Do this — Begin with the first line of the material and copy each line word for word through the line that contains "sc = bpy.context.scene"; the pictures are left out.

Data section —
◆ ◆ ◆ ◆ ◆ ◆ ◆

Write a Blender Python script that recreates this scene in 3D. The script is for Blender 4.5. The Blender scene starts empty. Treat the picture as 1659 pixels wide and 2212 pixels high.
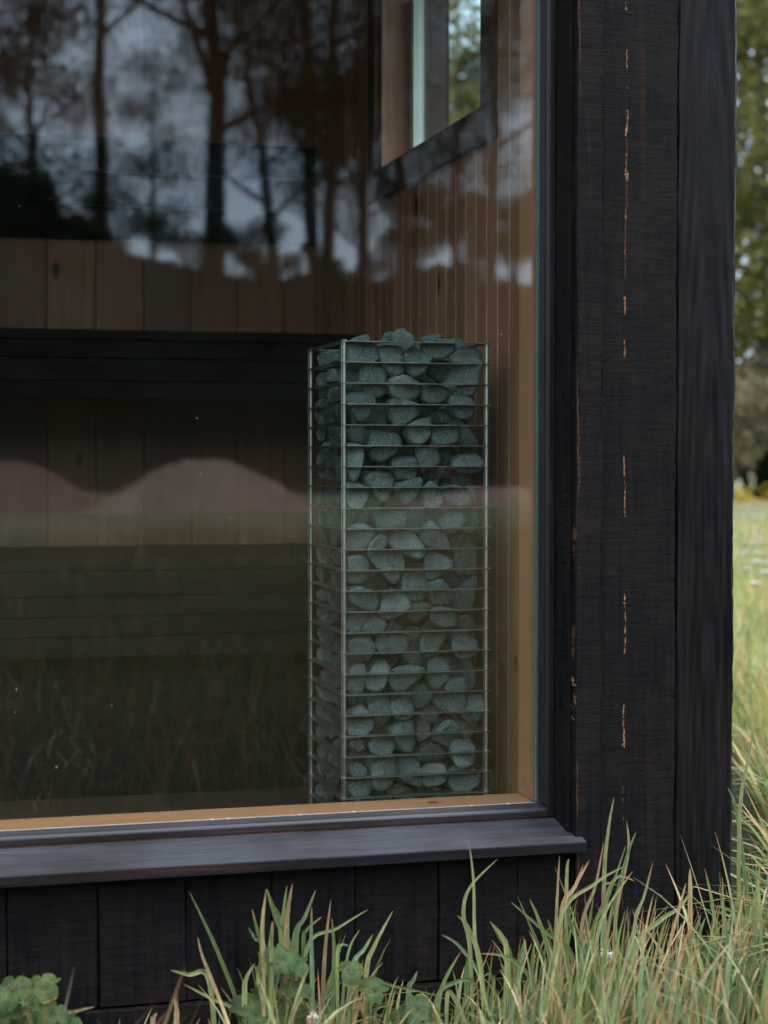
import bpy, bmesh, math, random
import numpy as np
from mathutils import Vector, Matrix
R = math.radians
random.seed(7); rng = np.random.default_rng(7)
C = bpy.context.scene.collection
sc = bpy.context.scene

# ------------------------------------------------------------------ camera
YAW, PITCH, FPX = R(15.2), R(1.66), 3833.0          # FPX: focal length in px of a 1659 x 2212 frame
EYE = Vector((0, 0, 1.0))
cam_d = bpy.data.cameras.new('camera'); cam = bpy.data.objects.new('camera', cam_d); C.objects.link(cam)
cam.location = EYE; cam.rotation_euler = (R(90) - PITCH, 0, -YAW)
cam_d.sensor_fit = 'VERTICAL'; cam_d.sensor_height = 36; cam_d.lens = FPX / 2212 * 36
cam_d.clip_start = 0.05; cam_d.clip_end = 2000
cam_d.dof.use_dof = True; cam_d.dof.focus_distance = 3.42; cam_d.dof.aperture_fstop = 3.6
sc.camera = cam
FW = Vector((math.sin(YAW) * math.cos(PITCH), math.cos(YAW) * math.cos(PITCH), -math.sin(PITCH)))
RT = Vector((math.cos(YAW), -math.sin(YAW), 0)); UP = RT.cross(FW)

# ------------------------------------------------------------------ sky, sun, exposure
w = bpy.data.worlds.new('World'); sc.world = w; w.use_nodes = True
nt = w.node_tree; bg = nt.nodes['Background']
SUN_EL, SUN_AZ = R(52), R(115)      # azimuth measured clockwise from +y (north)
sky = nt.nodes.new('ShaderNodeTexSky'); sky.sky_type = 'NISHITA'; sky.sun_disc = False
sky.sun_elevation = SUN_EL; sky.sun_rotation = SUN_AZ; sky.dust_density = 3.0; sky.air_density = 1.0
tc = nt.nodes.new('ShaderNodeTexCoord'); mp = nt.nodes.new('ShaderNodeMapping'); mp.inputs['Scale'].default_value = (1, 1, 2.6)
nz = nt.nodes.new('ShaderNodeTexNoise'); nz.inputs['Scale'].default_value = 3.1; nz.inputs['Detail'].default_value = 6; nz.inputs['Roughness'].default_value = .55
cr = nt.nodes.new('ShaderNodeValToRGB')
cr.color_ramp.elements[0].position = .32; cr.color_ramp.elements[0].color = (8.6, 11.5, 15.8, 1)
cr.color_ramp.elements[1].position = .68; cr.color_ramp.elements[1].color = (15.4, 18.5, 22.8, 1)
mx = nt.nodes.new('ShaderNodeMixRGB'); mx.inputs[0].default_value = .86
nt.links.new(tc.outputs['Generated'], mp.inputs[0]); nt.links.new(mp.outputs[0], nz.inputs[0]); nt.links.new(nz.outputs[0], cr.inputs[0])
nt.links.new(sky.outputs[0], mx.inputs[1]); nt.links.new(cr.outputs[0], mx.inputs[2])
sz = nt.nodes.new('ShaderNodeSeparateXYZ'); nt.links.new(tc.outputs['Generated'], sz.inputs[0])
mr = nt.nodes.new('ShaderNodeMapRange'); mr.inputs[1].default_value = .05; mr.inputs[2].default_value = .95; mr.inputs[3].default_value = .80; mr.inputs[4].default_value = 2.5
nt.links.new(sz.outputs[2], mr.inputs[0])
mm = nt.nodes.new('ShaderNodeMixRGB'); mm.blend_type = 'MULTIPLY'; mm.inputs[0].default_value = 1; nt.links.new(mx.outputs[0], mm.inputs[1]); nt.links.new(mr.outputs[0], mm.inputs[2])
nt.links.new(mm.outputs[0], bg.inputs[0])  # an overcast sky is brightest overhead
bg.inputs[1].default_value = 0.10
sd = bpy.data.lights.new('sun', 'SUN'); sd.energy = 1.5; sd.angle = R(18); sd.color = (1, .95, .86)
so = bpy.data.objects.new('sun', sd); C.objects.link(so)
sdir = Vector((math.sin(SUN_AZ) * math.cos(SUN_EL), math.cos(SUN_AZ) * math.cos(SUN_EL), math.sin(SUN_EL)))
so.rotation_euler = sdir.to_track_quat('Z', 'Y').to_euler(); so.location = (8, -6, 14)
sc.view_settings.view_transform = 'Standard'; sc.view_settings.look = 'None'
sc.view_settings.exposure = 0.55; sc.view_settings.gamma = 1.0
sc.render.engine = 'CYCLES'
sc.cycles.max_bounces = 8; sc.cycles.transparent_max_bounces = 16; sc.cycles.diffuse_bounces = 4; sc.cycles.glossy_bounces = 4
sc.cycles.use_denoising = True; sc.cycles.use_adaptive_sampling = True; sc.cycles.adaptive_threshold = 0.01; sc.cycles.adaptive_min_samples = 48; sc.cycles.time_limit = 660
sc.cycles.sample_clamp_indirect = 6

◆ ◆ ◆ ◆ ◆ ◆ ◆

Final result —
Write a Blender Python script that recreates this scene in 3D. The script is for Blender 4.5. The Blender scene starts empty. Treat the picture as 1659 pixels wide and 2212 pixels high.
import bpy, bmesh, math, random
import numpy as np
from mathutils import Vector, Matrix
R = math.radians
random.seed(7); rng = np.random.default_rng(7)
C = bpy.context.scene.collection
sc = bpy.context.scene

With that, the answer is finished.